Just minutes before we began to pray Compline tonight the abbey church was invaded by teenagers. They were pretty much on schedule since these Confirmation groups visit the monastery on a regular cycle. In the evening, as the sun is going down, you see car after car pulling up in front of the guest house and you know there's going to be a crowd at Compline. A candidate in the novitiate, who comes from Aruba, was startled one night by another Confirmation group, turning in choir and staring at the whispering, giggling stampede filing into church in the semi-darkness. He later told me he was struck that the monks didn't show the slightest annoyance at the noise. Compline is prayed in the dark — the only one of the prayer services that the monks memorize in its entirety. This gives the prayer service something of the quality of a lullaby as the cantor intones: "Te lucis ante terminum . . ." You might expect that a bunch of teenagers huddled together might be restless and bored watching the monks pray in the dark — and often they are. So it was surprising to find them, as I did tonight, sitting very still, very quiet and very attentive. It was actually a little disconcerting. I could feel them watching us and wondered what they were thinking. They were a powerful presence in the back of the church and I began to feel an ache in my heart as if I were singing a lullaby and these young people were my own children. I will never be a parent or sing a child to sleep but, tonight, I had a taste of what that might be like. I found myself really wanting those young people to sleep well tonight, to sleep secure and be safe in a world that is not safe, to not be anxious or afraid but at peace and hopeful about tomorrow even as darkness falls. And as I sang to them, I had a premonition that something was passing away. What is passing? A Fall day that will never come again?

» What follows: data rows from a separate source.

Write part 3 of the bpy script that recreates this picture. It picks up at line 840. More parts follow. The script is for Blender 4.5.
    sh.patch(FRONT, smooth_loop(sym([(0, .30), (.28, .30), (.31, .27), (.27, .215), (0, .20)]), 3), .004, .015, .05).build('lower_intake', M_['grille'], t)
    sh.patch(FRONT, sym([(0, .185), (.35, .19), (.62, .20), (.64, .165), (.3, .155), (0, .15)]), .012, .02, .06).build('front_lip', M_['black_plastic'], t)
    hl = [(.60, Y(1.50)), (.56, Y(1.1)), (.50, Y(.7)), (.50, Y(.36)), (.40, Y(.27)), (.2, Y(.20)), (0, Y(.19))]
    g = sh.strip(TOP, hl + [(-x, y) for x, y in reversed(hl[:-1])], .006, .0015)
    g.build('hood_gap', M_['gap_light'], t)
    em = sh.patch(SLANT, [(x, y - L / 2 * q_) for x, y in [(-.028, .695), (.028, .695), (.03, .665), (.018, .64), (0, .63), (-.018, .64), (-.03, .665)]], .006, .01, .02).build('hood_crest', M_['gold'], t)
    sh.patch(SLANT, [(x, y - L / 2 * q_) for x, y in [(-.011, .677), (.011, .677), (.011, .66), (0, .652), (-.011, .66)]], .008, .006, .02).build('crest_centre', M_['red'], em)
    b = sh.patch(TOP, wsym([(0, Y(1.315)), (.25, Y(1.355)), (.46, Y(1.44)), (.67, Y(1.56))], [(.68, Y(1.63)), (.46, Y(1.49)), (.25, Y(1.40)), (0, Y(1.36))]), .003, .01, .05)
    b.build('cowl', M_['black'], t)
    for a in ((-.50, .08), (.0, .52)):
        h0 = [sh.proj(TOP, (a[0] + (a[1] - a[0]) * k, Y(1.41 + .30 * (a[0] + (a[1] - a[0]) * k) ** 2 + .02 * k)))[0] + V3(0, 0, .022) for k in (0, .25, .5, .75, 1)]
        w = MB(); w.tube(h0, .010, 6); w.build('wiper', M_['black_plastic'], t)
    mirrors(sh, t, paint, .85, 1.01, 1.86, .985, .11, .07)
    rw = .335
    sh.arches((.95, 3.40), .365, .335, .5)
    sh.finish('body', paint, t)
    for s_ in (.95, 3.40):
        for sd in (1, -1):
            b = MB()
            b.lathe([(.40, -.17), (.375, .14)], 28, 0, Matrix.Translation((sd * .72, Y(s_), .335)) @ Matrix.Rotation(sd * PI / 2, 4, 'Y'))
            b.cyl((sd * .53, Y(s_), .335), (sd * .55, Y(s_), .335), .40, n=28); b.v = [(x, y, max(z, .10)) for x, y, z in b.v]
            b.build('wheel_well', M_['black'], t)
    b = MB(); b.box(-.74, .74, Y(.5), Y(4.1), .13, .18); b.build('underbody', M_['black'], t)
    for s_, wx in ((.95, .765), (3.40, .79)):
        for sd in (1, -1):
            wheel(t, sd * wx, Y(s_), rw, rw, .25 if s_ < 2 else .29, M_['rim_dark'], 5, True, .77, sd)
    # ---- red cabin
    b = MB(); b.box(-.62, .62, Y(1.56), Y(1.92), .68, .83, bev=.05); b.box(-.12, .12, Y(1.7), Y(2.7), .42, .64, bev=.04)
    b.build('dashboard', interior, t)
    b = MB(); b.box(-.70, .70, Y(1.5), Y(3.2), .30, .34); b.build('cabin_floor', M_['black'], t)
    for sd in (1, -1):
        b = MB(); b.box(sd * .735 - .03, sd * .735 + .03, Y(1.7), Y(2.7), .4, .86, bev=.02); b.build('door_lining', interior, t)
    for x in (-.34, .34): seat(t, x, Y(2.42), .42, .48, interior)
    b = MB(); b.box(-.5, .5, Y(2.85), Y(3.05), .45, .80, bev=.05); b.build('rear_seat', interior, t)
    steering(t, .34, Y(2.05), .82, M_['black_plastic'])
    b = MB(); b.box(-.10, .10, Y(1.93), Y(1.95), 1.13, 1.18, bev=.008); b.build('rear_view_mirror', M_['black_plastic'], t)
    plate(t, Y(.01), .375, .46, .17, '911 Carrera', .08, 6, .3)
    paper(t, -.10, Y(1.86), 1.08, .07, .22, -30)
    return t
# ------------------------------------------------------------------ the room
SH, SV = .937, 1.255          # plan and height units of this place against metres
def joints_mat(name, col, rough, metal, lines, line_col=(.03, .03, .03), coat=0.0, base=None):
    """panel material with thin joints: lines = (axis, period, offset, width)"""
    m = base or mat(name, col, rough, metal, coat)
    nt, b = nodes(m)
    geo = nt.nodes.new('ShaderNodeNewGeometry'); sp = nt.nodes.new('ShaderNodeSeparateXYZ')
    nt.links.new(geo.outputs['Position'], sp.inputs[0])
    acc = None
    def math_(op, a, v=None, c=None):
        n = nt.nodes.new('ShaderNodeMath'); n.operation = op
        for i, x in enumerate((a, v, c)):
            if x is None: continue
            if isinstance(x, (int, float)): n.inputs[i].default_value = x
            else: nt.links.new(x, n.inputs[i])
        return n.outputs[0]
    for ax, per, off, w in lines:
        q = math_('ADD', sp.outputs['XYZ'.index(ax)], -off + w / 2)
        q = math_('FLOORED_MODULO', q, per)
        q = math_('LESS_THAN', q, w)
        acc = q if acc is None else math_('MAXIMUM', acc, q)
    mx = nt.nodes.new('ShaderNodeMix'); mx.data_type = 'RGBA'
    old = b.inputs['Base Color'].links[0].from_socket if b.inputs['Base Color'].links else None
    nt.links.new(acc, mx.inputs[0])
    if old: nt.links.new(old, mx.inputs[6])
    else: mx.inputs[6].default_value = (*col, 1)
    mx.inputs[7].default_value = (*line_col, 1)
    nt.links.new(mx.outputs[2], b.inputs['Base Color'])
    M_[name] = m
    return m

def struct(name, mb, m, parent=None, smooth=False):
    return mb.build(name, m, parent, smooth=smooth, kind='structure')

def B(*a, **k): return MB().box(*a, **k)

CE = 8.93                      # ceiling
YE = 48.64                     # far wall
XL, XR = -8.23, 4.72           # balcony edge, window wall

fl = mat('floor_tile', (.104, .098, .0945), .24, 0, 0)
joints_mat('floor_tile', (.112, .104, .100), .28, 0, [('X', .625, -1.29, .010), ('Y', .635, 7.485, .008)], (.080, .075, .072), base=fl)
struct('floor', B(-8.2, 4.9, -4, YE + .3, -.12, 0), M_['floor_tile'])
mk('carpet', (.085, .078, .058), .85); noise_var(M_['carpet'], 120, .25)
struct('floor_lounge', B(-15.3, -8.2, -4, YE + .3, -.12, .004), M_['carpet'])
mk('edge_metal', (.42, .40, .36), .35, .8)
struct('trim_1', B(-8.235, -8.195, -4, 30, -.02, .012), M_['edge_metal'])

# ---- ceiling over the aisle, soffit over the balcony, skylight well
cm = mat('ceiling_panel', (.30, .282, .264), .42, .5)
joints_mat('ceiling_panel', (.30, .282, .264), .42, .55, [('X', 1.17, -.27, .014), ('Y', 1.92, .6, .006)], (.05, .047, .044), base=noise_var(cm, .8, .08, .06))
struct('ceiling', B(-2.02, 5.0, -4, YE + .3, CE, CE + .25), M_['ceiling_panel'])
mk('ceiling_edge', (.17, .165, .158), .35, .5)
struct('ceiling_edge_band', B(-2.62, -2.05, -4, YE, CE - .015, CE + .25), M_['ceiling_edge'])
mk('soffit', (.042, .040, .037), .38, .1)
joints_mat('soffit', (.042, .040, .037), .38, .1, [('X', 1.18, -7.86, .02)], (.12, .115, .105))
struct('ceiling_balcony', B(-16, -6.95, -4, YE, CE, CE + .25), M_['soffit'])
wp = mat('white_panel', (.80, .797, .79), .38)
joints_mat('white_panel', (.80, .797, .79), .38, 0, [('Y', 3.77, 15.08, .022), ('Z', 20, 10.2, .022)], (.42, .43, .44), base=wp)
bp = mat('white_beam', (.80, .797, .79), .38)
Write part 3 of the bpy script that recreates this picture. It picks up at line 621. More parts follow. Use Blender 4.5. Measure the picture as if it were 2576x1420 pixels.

My own youth dwindling to middle age? No — something bigger. An era is passing away. The brash youth of an over-confident America is giving way to the sober realism of a chastened adulthood and innocent children are witnessing the crisis. Tonight, forty of them sat gazing into the darkness where a monk they will never meet and whose face they could not see, prayed they would know as he knows that every ending is only another step toward the fulfillment of Jesus' promise. It has not entered the human mind, nor has the human heart imagined what lies in store for those who love Him.